Las palabras de la Sagrada Escritura: «Dixit insipiens in corde suo: Non est Deus» se me vinieron a la memoria tristemente. La pequeñita tomaba, no en su corazón todavía, pero en su boca llena de celeste inocencia, las palabras que el Libro Inspirado e Infalible llama necedad, insipiencia. ¡Pobre niña, in­defensa en la escuela de la necedad trascendental, que sabrá mañana tocar el piano y no sabrá para qué estamos en el mundo! El pecado de los padres cier­tamente no pasa a los hijos; pero la miseria del padre, tanto la natural como la sobrenatural, sí que pasa al hijo de cuya crianza Dios le ha responsabilizado en su providencia ordinaria; y si un padre se juega a la ruleta su caudal de ver­dad y certidumbre sus hijos comerán pan duro y peligrarán sucumbir de hambre. Claro está que yo no pensé esto entonces, porque seguimos hablando de Literatura, sino que quedé solamente con el corazón un poco anudado: pero luego que estuve en el vagón (adonde Ud. me acompañó atentamente y me puse a rezar mi Rosario, el nudo del corazón se destejió en un ovillo de explícitas consideraciones pías. Muy seguros, muy sin ninguna duda deben vivir los ateos -me decía yo en mi inocencia- para no sentirse obligados a es­tudiar, inquirir y asegurarse de Su verdad -para exponerse a darle por bebida a sus hijos vitriolo en lugar de vino, ese Non est Deus que todo este mundo de la Biblioteca tiene con toda certeza por vitriolo. Porque una cosa es que un hombre sin hijos y de corazón podrido como Anatole France se pase to­da su vida piqueteando con su entendimiento privilegiado y odiando a iglesia de Cristo con el rencor misterioso e indisimulable que es la señal de los réprobos; y otra cosa muy distinta es que un padre (paternidad siendo por esencia cosa contraria al egoísmo y la frivolidad) juzgue las lindas ideas de este monstruoso egoísta con todas sus consecuencias, buen alimento para sus hijos. Aquella es una cosa para hace temblar, y esta es una cosa para hacer llorar. Yo no digo que haya llorado allí en el coche de 2da. del F.C.O. rezan­do el Rosario; sólo digo que soy hombre naturalmente algo melancólico y propenso a las veces a lagrimear sobre males ajenos, como si no tuviera bas­tante con los propios.

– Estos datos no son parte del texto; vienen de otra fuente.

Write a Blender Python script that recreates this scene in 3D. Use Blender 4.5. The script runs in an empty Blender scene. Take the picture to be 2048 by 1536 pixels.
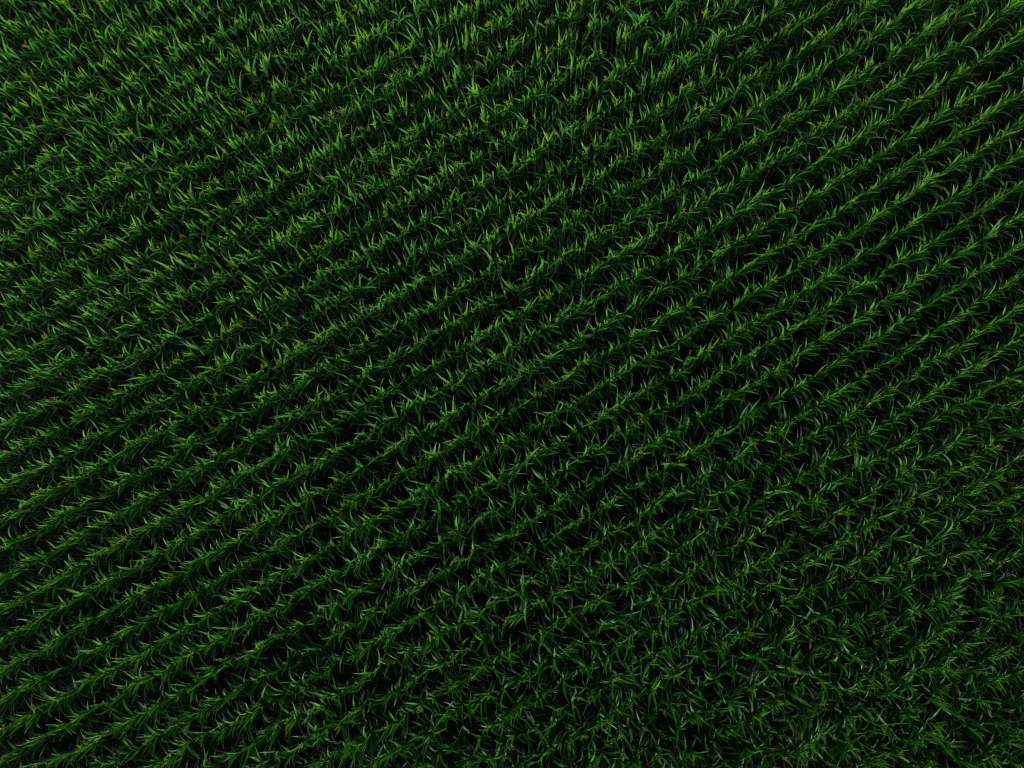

Mas esta razón de la responsabilidad del padre acerca del alimento de sus hijos, no debe ser solamente sensiblería mía, cuando ha servido para conver­tir a Giovanni Papini. El cual escritor italiano dicen que teniendo dos hijas que amaba mucho y que se le estaban torciendo, y habiéndolas mandado en bien de su educación a un Colegio de monjas, experimentó en ellas tan felicí­simo cambio que temió no fuera que aquellas monjitas iliteratas poseyeran la verdad -la verdad que él, el «uomo finito» había dado definitivamente por perdido; y siendo erudito ya en el Historia de las Religiones, se propuso en­terarse de la Católica a la cual había atacado muchas veces sin tomarse la mo­lestia de conocerla.

Ésta es la ingenua carta-confidencia, querido amigo, que yo debía a Ud. y a mis escrúpulos. La cual si Ud. tira a la papelera a la primera hoja por lo menos yo habré cumplido con mi conciencia en escribirla. Pero para que no la tire (porque lo que deseo es que la lea) me voy ahora mismo a la Capilla (fal­tan 20 minutos para la Clase) a rezar el segundo Rosario a la Sma. Virgen y rogarle que estas líneas «non provienant ei in majorem judicium et condemnationem, sed pro tua pietate prosint ei ad medelam percipiendam», como dice la Iglesia.